3) Once this is done, Job requests that he then be allowed to speak. “I will speak and I will not fear him” (9:35). If his prior conditions were honored, Job could finally get his thoughts together and speak them without fear either of retaliation or of God’s so terrifying him that his words would come out jumbled and confused. In this brief reverie Job has devised a system by which his  feels his concerns can be addressed.

But, alas! The first words of verse 33 say it all, “there is no mediator.” Job’s exercise was only for his benefit; it only served to help him escape from the relentless pain, hopelessness and futility he feels. There is no umpire! There is no mediator!  The world would be much better, Job thinks, if there were such a figure.  


Even though Job has dismissed the idea of a mediator in this passage, the idea sticks with him. A promising idea once lodging in the brain isn’t easily eradicated. Make no mistake about it, though. The mediator he envisions is a being different from God, and is some being who has authority to make both parties to a dispute shut up and not terrify each other.
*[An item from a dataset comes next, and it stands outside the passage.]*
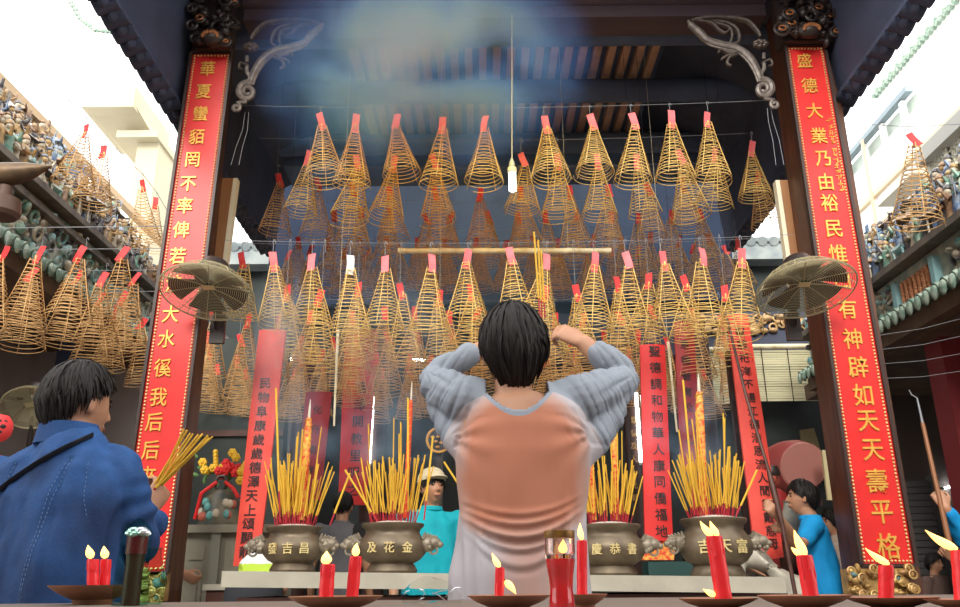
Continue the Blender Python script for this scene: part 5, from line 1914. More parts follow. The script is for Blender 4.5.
def hair_mesh(c, f, u, s=1.0, nlock=420, seed=1, front=58, side=98, back=128, vol=0.016, taper=0.16, rad=0.0085):
    """locks that run from the crown over the skull to the hairline, over a fitted cap"""
    rnd = random.Random(seed)
    r = f.cross(u).normalized()
    mb = MB()
    A = (0.073 + vol, 0.094 + vol, 0.115 + vol)

    def pos(pol, az, off):
        z = math.cos(pol)
        x, y = math.sin(pol) * math.cos(az), math.sin(pol) * math.sin(az)
        sx, sy, sz = A
        if z < 0:
            sx *= 1 - taper * (-z)
            sy *= 1 - (0.22 if y < 0 else 0.1) * (-z)
        return Vector(c) + (r * (x * (sx + off)) + f * (y * (sy + off) - 0.004) + u * (z * (sz + off))) * s

    def lim(az):
        w = math.sin(az)       # 1 front, -1 back
        a = abs(math.cos(az))
        base = (front if w > 0 else back) * abs(w) ** 1.2 + side * (1 - abs(w) ** 1.2)
        return math.radians(base)
    # cap
    n, m = 40, 16
    vs = [pos(0, 0, -0.003)]
    for i in range(1, m + 1):
        for k in range(n):
            az = 2 * math.pi * k / n
            vs.append(pos(lim(az) * 0.97 * i / m, az, -0.004))
    fs = [(0, 1 + k, 1 + (k + 1) % n) for k in range(n)]
    for i in range(m - 1):
        for k in range(n):
            l = (k + 1) % n
            fs.append((1 + i * n + k, 1 + (i + 1) * n + k, 1 + (i + 1) * n + l, 1 + i * n + l))
    fs.append(tuple(1 + (m - 1) * n + k for k in range(n)))
    mb.add(vs, fs)
    for j in range(nlock):
        az = rnd.uniform(0, 2 * math.pi)
        L = lim(az) * rnd.uniform(0.82, 1.05)
        st = rnd.uniform(0.0, 0.75)
        sw = rnd.gauss(0.0, 0.30) + 0.25
        o0 = rnd.uniform(-0.004, 0.009)
        pts = []
        for i in range(7):
            t = i / 6
            pol = L * (st + (1 - st) * t) + 0.05
            pts.append(pos(pol, az + sw * t * (1 - 0.5 * t), o0 + 0.004 * math.sin(t * 3 + j) - 0.004 * t))
        rr_ = rad * s * rnd.uniform(0.6, 1.2)
        mb.tube(pts, [rr_ * q for q in (0.35, 0.8, 1, 1, 0.85, 0.55, 0.12)], 5, flat=0.55)
    return mb


def add_hand(mb, w, d, nrm, thumb, s=1.0, curl=0.9, spread=0.06):
    """wrist w, finger direction d, palm normal nrm, thumb side vector"""
    d, nrm = Vector(d).normalized(), Vector(nrm)
    nrm = (nrm - d * nrm.dot(d)).normalized()
    t = Vector(thumb)
    t = (t - d * t.dot(d) - nrm * t.dot(nrm)).normalized()
    w = Vector(w)
    K = lambda a, b, e: w + (d * a + t * b + nrm * e) * s
    rings = []
    for a, hw, th, e in ((-0.02, 0.026, 0.02, 0), (0.0, 0.028, 0.019, 0), (0.03, 0.036, 0.017, 0), (0.06, 0.041, 0.015, 0), (0.085, 0.040, 0.013, 0), (0.094, 0.034, 0.009, 0.001)):
        rings.append([K(a, hw * math.cos(2 * math.pi * k / 16), e + th * math.sin(2 * math.pi * k / 16)) for k in range(16)])
    mb.loft(rings)
    for i, (off, L) in enumerate(((0.030, 0.072), (0.010, 0.080), (-0.010, 0.075), (-0.029, 0.058))):
        p = K(0.085, off, 0)
        ang = curl * (0.75 + 0.1 * i)
        pts = [K(0.06, off * 0.9, 0), p]
        a = 0.0
        for seg, q in ((0.45, ang), (0.32, ang * 1.15), (0.23, ang * 0.7)):
            a += q
            p = p + (d * math.cos(a) + nrm * math.sin(a) + t * (off * spread * 4)) * (L * seg * s)
            pts.append(p)
        limb(mb, pts, [0.0095 * s, 0.0092 * s, 0.0085 * s, 0.0078 * s, 0.0065 * s], 10)
    p0 = K(0.02, 0.026, 0.004)
    p1 = K(0.05, 0.052, 0.014)
    p2 = K(0.078, 0.056, 0.026)
    p3 = K(0.096, 0.046, 0.036)
    limb(mb, [p0, p1, p2, p3], [0.014 * s, 0.0115 * s, 0.0100 * s, 0.0075 * s], 10)


def person_root(name, mb, voxel, label, base, m=None, iters=3):
    me = remesh(mb, voxel, iters)
    v = np_verts(me)
    set_verts(me, v - np.array(base))
    o = link_mesh(name, me, m or skin_m, None, True, 180, base)
    tag(o, label, 'person')
    return o


def cloth(name, mb, voxel, m, root, disp=None, matfn=None, cut=None, iters=3, thick=0.0):
    """a garment: union of lofts, world-space fold displacement, then shifted under its wearer"""
    me = remesh(mb, voxel, iters)
    v = np_verts(me)
    if disp is not None:
        nn = np_normals(me)
        v = v + nn * disp(v, nn)[:, None]
        set_verts(me, v)
    if cut is not None:
        import bmesh
        bm = bmesh.new()
        bm.from_mesh(me)
        dead = [f for f in bm.faces if cut(f.calc_center_median())]
        bmesh.ops.delete(bm, geom=dead, context='FACES')
        bm.to_mesh(me)
        bm.free()
    ids = None
    if matfn is not None:
        ids = [matfn(p.center) for p in me.polygons]
    v = np_verts(me)
    set_verts(me, v - np.array(root.location))
    o = link_mesh(name, me, m, root, True, 180)
    if ids is not None:
        me.polygons.foreach_set('material_index', ids)
        me.update()
    if thick:
        so = o.modifiers.new('thickness', 'SOLIDIFY')
        so.thickness = thick
        so.offset = -1
    return o


def fold_noise(v, k, seed, stretch=(1, 1, 1), amp=0.006):
    s = np.array(stretch)
    w = v * s * k
    out = np.empty(len(v))
    for i in range(len(v)):
        out[i] = noise.noise(Vector((w[i, 0] + seed, w[i, 1] - seed, w[i, 2])))
    return out * amp


def legs(root, x, y, f, hip, H, m=None, w=0.09):
    """trousers and shoes for a standing person"""
    r = f.cross(Vector((0, 0, 1)))
    mb = MB()
    b = Vector((x, y, 0))
    up = Vector((0, 0, 1))
    mb.loft([ell(b + up * (hip - 0.10), r, f, w * 1.75, 0.12), ell(b + up * hip, r, f, w * 1.85, 0.125), ell(b + up * (hip + 0.10), r, f, w * 1.7, 0.115)])
    for s in (-1, 1):
        limb(mb, [b + r * (s * w) + up * (hip - 0.05), b + r * (s * w * 1.05) + up * (hip * 0.53) + f * 0.01, b + r * (s * w * 1.05) + up * 0.08], [0.088, 0.068, 0.055])
    cloth('trousers', mb, 0.012, m or trouser_m, root)
    for s in (-1, 1):
        mb = MB()
        c = b + r * (s * w * 1.05)
        mb.loft([ell(c + up * 0.0 + f * 0.05, r, f, 0.042, 0.125), ell(c + up * 0.03 + f * 0.05, r, f, 0.045, 0.13), ell(c + up * 0.06 + f * 0.02, r, f, 0.04, 0.09), ell(c + up * 0.10, r, f, 0.042, 0.055)])
        part('shoe', mb, shoe_m, root)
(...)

People who want to see this verse as an adumbration of or longing for a Christ-like figure need to consider that the primary function of this mediator for Job is to control the unruly and threatening behavior—of God.  


The final six words of verse 35 can be dealt with more quickly. Some commentators frankly say that the words are “unintelligible.” Literally, they read, “For/because not thus I myself with me/myself.” Those who are inclined to find meaning in these words might use them to confirm what has just been said by Job in 9:33-35, i.e., that Job by himself cannot effect such a change, cannot bring about this kind of system. Because Job realizes he can’t solve his problem on his own, he needs help. Another way of rendering the words, however, is “”I am not so in myself,” which may mean nothing or may mean that “in my own consciousness I am not such that I should fear God.” I think the safer course is to claim victory with 9:33-35a and attribute verse 35b to what we now see as a common Joban device of introducing unclarity after one clear thought has been presented.